#### [Dataset excerpt]
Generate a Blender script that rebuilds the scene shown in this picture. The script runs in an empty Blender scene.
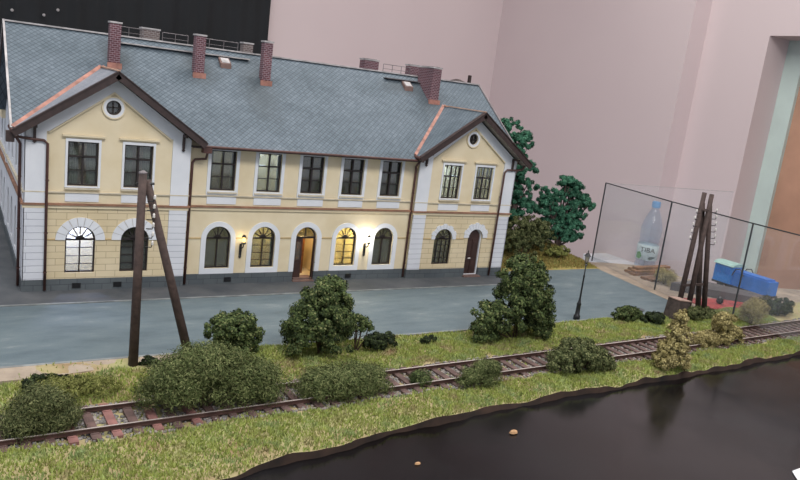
import bpy, math, random
import numpy as np
from mathutils import Vector, Matrix, Quaternion
from mathutils.geometry import tessellate_polygon
random.seed(7); rng = np.random.default_rng(11)
SC = bpy.context.scene; C = SC.collection
# ------------------------------------------------------------- camera (1 unit = 1 m of the 1:45 model's own scale)
cam = bpy.data.cameras.new('camera'); cam.sensor_width = 36; cam.lens = 734.92*36/800; cam.clip_end = 1000; cam.clip_start = .1
co = bpy.data.objects.new('camera', cam); C.objects.link(co); SC.camera = co
yaw, pit, rol = .56461, -.20427, .12549
f = Vector((math.sin(yaw)*math.cos(pit), math.cos(yaw)*math.cos(pit), math.sin(pit)))
r = Vector((math.cos(yaw), -math.sin(yaw), 0)); u = r.cross(f)
r2 = r*math.cos(rol)+u*math.sin(rol); u2 = u*math.cos(rol)-r*math.sin(rol)
co.matrix_world = Matrix(((r2.x, u2.x, -f.x, -3.12178), (r2.y, u2.y, -f.y, -38.80784), (r2.z, u2.z, -f.z, 12.10761), (0, 0, 0, 1)))
# ------------------------------------------------------------- world, room light, exposure
W = bpy.data.worlds.new('world'); SC.world = W; W.use_nodes = True
W.node_tree.nodes['Background'].inputs[0].default_value = (.86, .90, 1, 1); W.node_tree.nodes['Background'].inputs[1].default_value = .75
def area(name, loc, sx, sy, power, col, rot=(0, 0, 0)):
    l = bpy.data.lights.new(name, 'AREA'); l.shape = 'RECTANGLE'; l.size = sx; l.size_y = sy; l.energy = power; l.color = col
    o = bpy.data.objects.new(name, l); C.objects.link(o); o.location = loc; o.rotation_euler = rot; return o
area('ceiling_light', (8, -62, 68), 55, 20, 56000, (1, .97, .94), (math.radians(22), 0, 0))
area('ceiling_light', (-12, 0, 69), 20, 50, 24000, (1, .97, .95))
area('ceiling_light', (45, 15, 69), 50, 20, 34000, (1, .97, .94))
SC.view_settings.view_transform = 'Standard'; SC.view_settings.look = 'None'; SC.view_settings.gamma = 1
SC.view_settings.use_curve_mapping = False; SC.view_settings.exposure = 0.0
try: SC.cycles.max_bounces = 8; SC.cycles.transparent_max_bounces = 12
except Exception: pass
# ------------------------------------------------------------- materials
def lin(c):
    c = [x/255 for x in c]
    return tuple([x/12.92 if x <= .04045 else ((x+.055)/1.055)**2.4 for x in c]+[1])
class NT:
    def __init__(s, name):
        s.m = bpy.data.materials.new(name); s.m.use_nodes = True; s.t = s.m.node_tree; s.N = s.t.nodes
        s.b = s.N['Principled BSDF']; s.out = s.N['Material Output']
    def n(s, typ, **k):
        x = s.N.new(typ)
        for a, v in k.items():
            if a.startswith('i_'):
                key = a[2:].replace('_', ' '); x.inputs[key].default_value = v
            else: setattr(x, a, v)
        return x
    def l(s, a, b): s.t.links.new(a, b)
    def coord(s, what='Object'):
        return s.n('ShaderNodeTexCoord').outputs[what]
    def noise(s, scale, detail=4, vec=None, rough=.55):
        x = s.n('ShaderNodeTexNoise'); x.inputs['Scale'].default_value = scale; x.inputs['Detail'].default_value = detail; x.inputs['Roughness'].default_value = rough
        s.l(vec if vec is not None else s.coord(), x.inputs['Vector']); return x.outputs['Fac']
    def ramp(s, fac, stops, interp='LINEAR'):
        x = s.n('ShaderNodeValToRGB'); e = x.color_ramp.elements; x.color_ramp.interpolation = interp
        while len(e) < len(stops): e.new(.5)
        for el, (p, c) in zip(e, stops): el.position = p; el.color = lin(c) if len(c) == 3 else c
        s.l(fac, x.inputs[0]); return x.outputs[0]
    def mix(s, fac, a, b, mode='MIX'):
        x = s.n('ShaderNodeMix', data_type='RGBA', blend_type=mode)
        for sock, v in ((x.inputs['Factor'], fac), (x.inputs[6], a), (x.inputs[7], b)):
            if isinstance(v, (int, float)): sock.default_value = v
            elif isinstance(v, tuple): sock.default_value = lin(v) if len(v) == 3 else v
            else: s.l(v, sock)
        return x.outputs[2]
    def base(s, c):
        if isinstance(c, tuple): s.b.inputs['Base Color'].default_value = lin(c)
        else: s.l(c, s.b.inputs['Base Color'])
    def bump(s, h, strength=.3, dist=.05):
        x = s.n('ShaderNodeBump'); x.inputs['Strength'].default_value = strength; x.inputs['Distance'].default_value = dist
        s.l(h, x.inputs['Height']); s.l(x.outputs[0], s.b.inputs['Normal'])
def simple(name, col, rough=.7, var=.12, scale=2., metal=0, bump=0, col2=None):
    t = NT(name); nz = t.noise(scale)
    c2 = col2 or tuple(int(x*(1-var)) for x in col); c1 = tuple(min(255, int(x*(1+var*.5))) for x in col)
    t.base(t.ramp(nz, [(.3, c2), (.7, c1)])); t.b.inputs['Roughness'].default_value = rough; t.b.inputs['Metallic'].default_value = metal
    if bump: t.bump(t.noise(scale*6), bump)
    return t.m
def xz_vec(t, kind):
    c = t.coord(); sp = t.n('ShaderNodeSeparateXYZ'); t.l(c, sp.inputs[0]); cb = t.n('ShaderNodeCombineXYZ')
    def lincomb(a, ka, b, kb):
        m1 = t.n('ShaderNodeMath', operation='MULTIPLY'); t.l(sp.outputs[a], m1.inputs[0]); m1.inputs[1].default_value = ka
        m2 = t.n('ShaderNodeMath', operation='MULTIPLY'); t.l(sp.outputs[b], m2.inputs[0]); m2.inputs[1].default_value = kb
        ad = t.n('ShaderNodeMath', operation='ADD'); t.l(m1.outputs[0], ad.inputs[0]); t.l(m2.outputs[0], ad.inputs[1]); return ad.outputs[0]
    if kind == 'wall': t.l(lincomb(0, 1, 1, 1), cb.inputs[0]); t.l(sp.outputs[2], cb.inputs[1])
    if kind == 'roofx': t.l(sp.outputs[0], cb.inputs[0]); t.l(lincomb(1, .8, 2, .6), cb.inputs[1])
    if kind == 'roofy': t.l(sp.outputs[1], cb.inputs[0]); t.l(sp.outputs[2], cb.inputs[1]); 
    return cb.outputs[0]
def bricks(name, kind, c1, c2, mortar, w, h, ms, rough=.8, tint=None, bump=.4, scale=1., msm=.1, bias=0.):
    t = NT(name); b = t.n('ShaderNodeTexBrick'); t.l(xz_vec(t, kind), b.inputs['Vector'])
    b.inputs['Color1'].default_value = lin(c1); b.inputs['Color2'].default_value = lin(c2); b.inputs['Mortar'].default_value = lin(mortar)
    b.inputs['Scale'].default_value = 1; b.inputs['Brick Width'].default_value = w; b.inputs['Row Height'].default_value = h
    b.inputs['Mortar Size'].default_value = ms; b.inputs['Mortar Smooth'].default_value = msm; b.inputs['Bias'].default_value = bias
    c = b.outputs['Color']
    nz = t.noise(.45, 6)
    c = t.mix(.55, c, t.ramp(nz, [(.3, tint[0]), (.7, tint[1])]), 'MULTIPLY') if tint else c
    t.base(c); t.b.inputs['Roughness'].default_value = rough
    inv = t.n('ShaderNodeMath', operation='SUBTRACT'); inv.inputs[0].default_value = 1; t.l(b.outputs['Fac'], inv.inputs[1])
    t.bump(inv.outputs[0], bump, .04); return t.m
M = {}
def slate(name, kind, c1, c2, mortar, soot=()):
    t = NT(name); mp = t.n('ShaderNodeMapping'); mp.inputs['Rotation'].default_value = (0, 0, math.radians(45)); t.l(xz_vec(t, kind), mp.inputs[0])
    b = t.n('ShaderNodeTexBrick'); b.offset = 0; t.l(mp.outputs[0], b.inputs['Vector']); b.inputs['Color1'].default_value = lin(c1); b.inputs['Color2'].default_value = lin(c2); b.inputs['Mortar'].default_value = lin(mortar)
    b.inputs['Scale'].default_value = 1; b.inputs['Brick Width'].default_value = .23; b.inputs['Row Height'].default_value = .23; b.inputs['Mortar Size'].default_value = .022; b.inputs['Mortar Smooth'].default_value = .6
    c = t.mix(.6, b.outputs['Color'], t.ramp(t.noise(.45, 7, rough=.65), [(.3, (160, 176, 178)), (.7, (255, 255, 255))]), 'MULTIPLY')
    nz = t.noise(1.3, 5)
    for (x, y, rx, ry) in soot:
        mq = t.n('ShaderNodeMapping'); mq.vector_type = 'TEXTURE'; mq.inputs['Location'].default_value = (x, y, 0); mq.inputs['Scale'].default_value = (rx, ry, 1000); t.l(t.coord(), mq.inputs[0])
        ln = t.n('ShaderNodeVectorMath', operation='LENGTH'); t.l(mq.outputs[0], ln.inputs[0]); ad = t.n('ShaderNodeMath', operation='ADD'); t.l(ln.outputs['Value'], ad.inputs[0]); t.l(nz, ad.inputs[1]); hf_ = t.n('ShaderNodeMath', operation='MULTIPLY'); t.l(ad.outputs[0], hf_.inputs[0]); hf_.inputs[1].default_value = .5
        c = t.mix(t.ramp(hf_.outputs[0], [(.45, (200, 200, 200)), (.95, (0, 0, 0))]), c, (62, 70, 74))
    t.base(c); t.b.inputs['Roughness'].default_value = .72; inv = t.n('ShaderNodeMath', operation='SUBTRACT'); inv.inputs[0].default_value = 1; t.l(b.outputs['Fac'], inv.inputs[1]); t.bump(inv.outputs[0], .4, .04); return t.m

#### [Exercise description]
Only lines with the string "scene" belong in your answer; copy each one.

#### [Solution]
Generate a Blender script that rebuilds the scene shown in this picture. The script runs in an empty Blender scene.
SC = bpy.context.scene; C = SC.collection